Come for the JDC Archives Blog, stay for Eddie Cantor on Sound Cloud

Eddie Cantor SOS Script, JDC Archives

I’m honored to be featured on the JDC Archives Blog today. I have explored the depths of their collection for many years and am thrilled that they invested so heavily in digitizing the whole of their archival materials. It’s a public assertion of the need for thoughtful engagement with digital objects and I’m thrilled that they see my work as a model for employing digital archives in the classroom and in research.

It’s rewarding for me to think about the many strings of my work – including historical research, Digital Humanities projects, and the daily work of building a DH community and Digital Scholarship center at UCSC – as interconnected. I feel very lucky to build space for Digital Jewish Studies at UC Santa Cruz – work that is made possible because Jewish communal groups and archives have recognized the value of digitization. Engaging students and the Jewish community at large in the practice of working with primary sources invites them into the process of writing history.

But, mostly, I’m excited to hear the Eddie Cantor ad for SOS from 1948 linked in the article. I vividly remember the day I found a set of ad scripts for SOS in the JDC archive. Before the collection was digitized, I sat for days with a pile of microfilm reels reading reports, memos, and newsletters from the SOS project. Supplies for Overseas Survivors (SOS) collected canned food, clothing, and other goods for three years and sent them directly to Jews in Displaced Persons camps across Europe. The project activated Jews and non-Jews around the country in direct support for the surviving Jews of Europe and the extensive public campaign supported my argument that American Jews learned about the Holocaust through their participation in American Jewish philanthropy. The scripts written for Eddie Cantor, Dick Powell, and Henry Fonda were a particularly rich find as they revealed how JDC transformed the needs of survivors in Europe into appeal narratives for American donors.
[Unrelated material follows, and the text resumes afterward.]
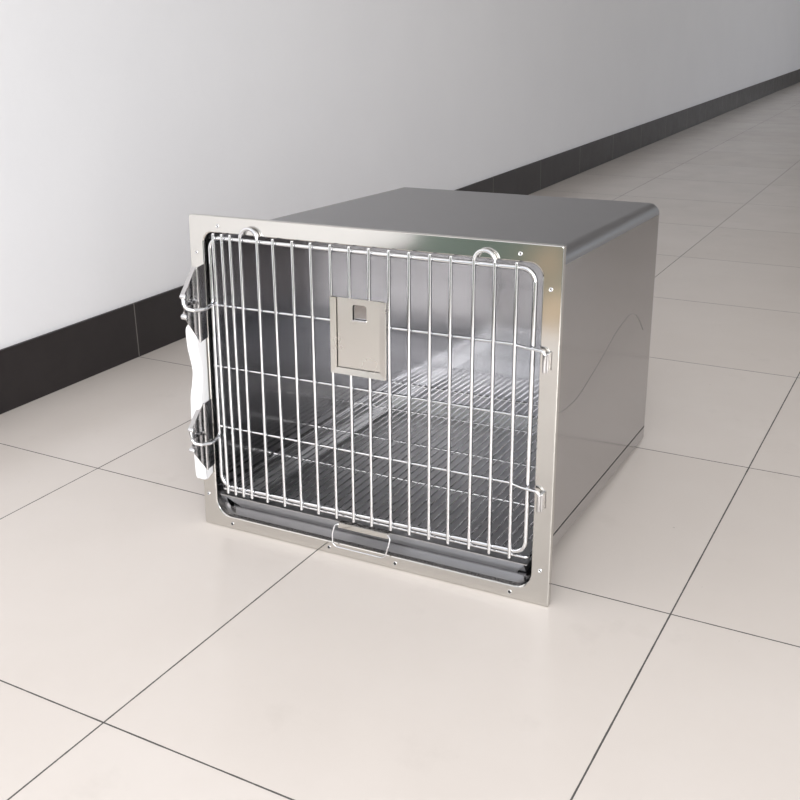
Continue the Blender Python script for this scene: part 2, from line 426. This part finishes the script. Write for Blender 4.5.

Hearing Eddie Cantor, as we can do now, is a thrill. Cantor was a passionate advocate for survivors after the war. He led campaigns for JDC, Hadassah, and UJA. He lent his name and his voice to numerous radio broadcasts and brought his famous friends along.

As I listen to this appeal, I wonder where I can send cans of milk today and how the history of refugee aid – so strongly documented in the JDC archive – should inform our response to today’s refugee crisis.